Harry Dean Stanton: Partly Fiction Review


How do you examine the life of a performer with a career spanning over 200 films, especially someone as widely recognized and superbly enigmatic as Harry Dean Stanton? That is the question answered by filmmaker Sophie Huber in her film Partly Fiction.

Less a documentary and more of a philosophical examination of one of Hollywood’s greatest and greatly under appreciated performers, Partly Fiction does what every great biography strives to do, it reflects its subject. This film doesn’t provide an A to Z road map of a life and career, instead we get glimpses of Stanton’s character; his parent’s divorce, his military service, his taste in music, his feelings on acting and his past relationships. By piecing together a mosaic of interviews, songs, film footage and images from Stanton’s career, we get a sense of what it must be like to be in the presence of Stanton himself, doing shots of tequila and splitting a pack of Marlborough reds in between songs and stories.

Director Sophie Huber seems to know that she will get more out of her subject by pairing him with his friends. A short interview that has director David Lynch plowing through a series of personal questions, seems to garner larger, more telling responses than Huber would receive had she asked the questions herself. These pairings and interviews give insight into an actor that doesn’t seem to enjoy revealing too much, preferring to offer zen-like responses such as ‘do nothing’ and ‘there is no self’, adding a layer of simplistic philosophy to a performer who is known for portraying quiet and understated characters.

Partly Fiction spends a good amount of time revisiting and dissecting Stanton’s part in the Wim Wenders’ film Paris, Texas. The part of Travis, the mysterious stranger with a broken past, seems to strike parallels with Stanton’s own life as well has his onscreen mystique. The documentarians seem fascinated with Stanton as a reflection of the American character, making it easy to see him as a wanderer of the west, particularly when reflected on by writer/actor Sam Shephard, or when paired with scenes of Travis wandering the desert.

With a life and career as long and as varied as Harry Dean Stanton’s, there are some difficult moments in the film, to be sure. The story of his break up with actress Rebecca De Mornay, or the short discussion of the possibility of illegitimate children could be bitter pills to swallow, but we get the feeling that Stanton owns every facet of himself, even the unpleasant stuff. When he reminisces on his upbringing in Kentucky, it’s easy to see him as a frustrated country singer in the Waylon Jennings or Johnny Cash mold, and when he sits with friend Kris Kristofferson, the comparison is made so much more clear. The romances and the tragedies of every character played are like country songs based on his own life experiences.

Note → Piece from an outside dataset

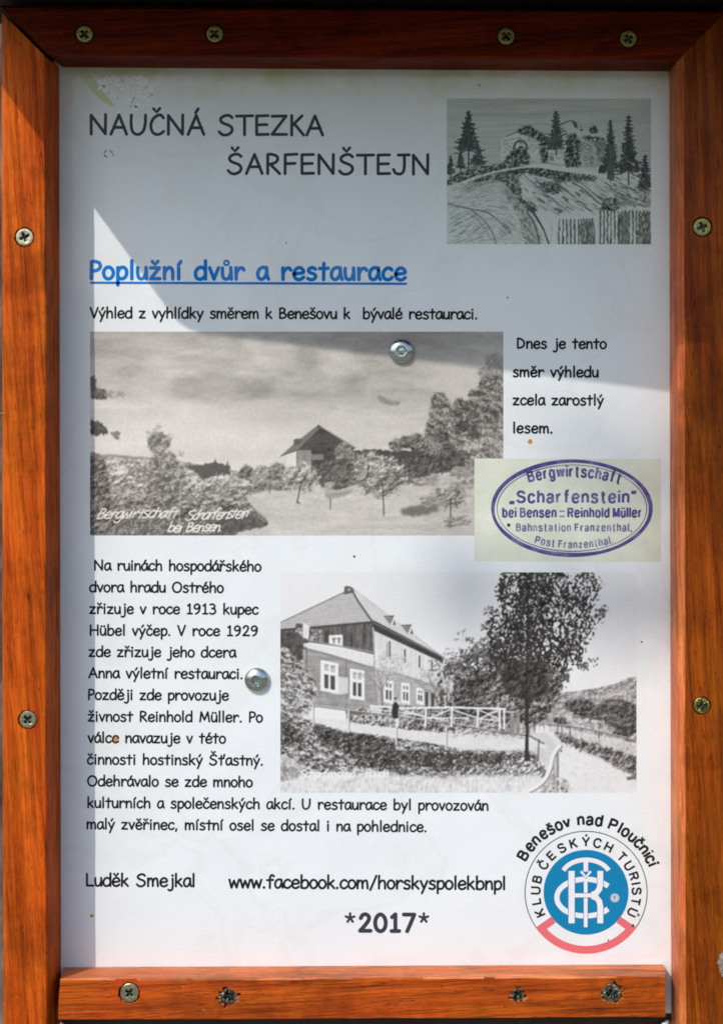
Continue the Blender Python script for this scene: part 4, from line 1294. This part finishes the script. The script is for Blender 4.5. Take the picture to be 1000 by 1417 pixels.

When Partly Fiction draws to a close, examining Stanton’s performance in Cisco Pike, we are left with the portrait of an artist, philosopher, musician and storyteller, but perhaps most of all, a vulnerable and private human being. A man who doesn’t have to overplay a part, but instead quietly illustrates every triumph and hardship with the lines on his face, bringing those experiences to life on the silver screen for all of us to see.

Grade: B

Harry Dean Stanton: Partly Fiction opens in Los Angeles at Landmark’s Nuart Theatre on¬†September 13.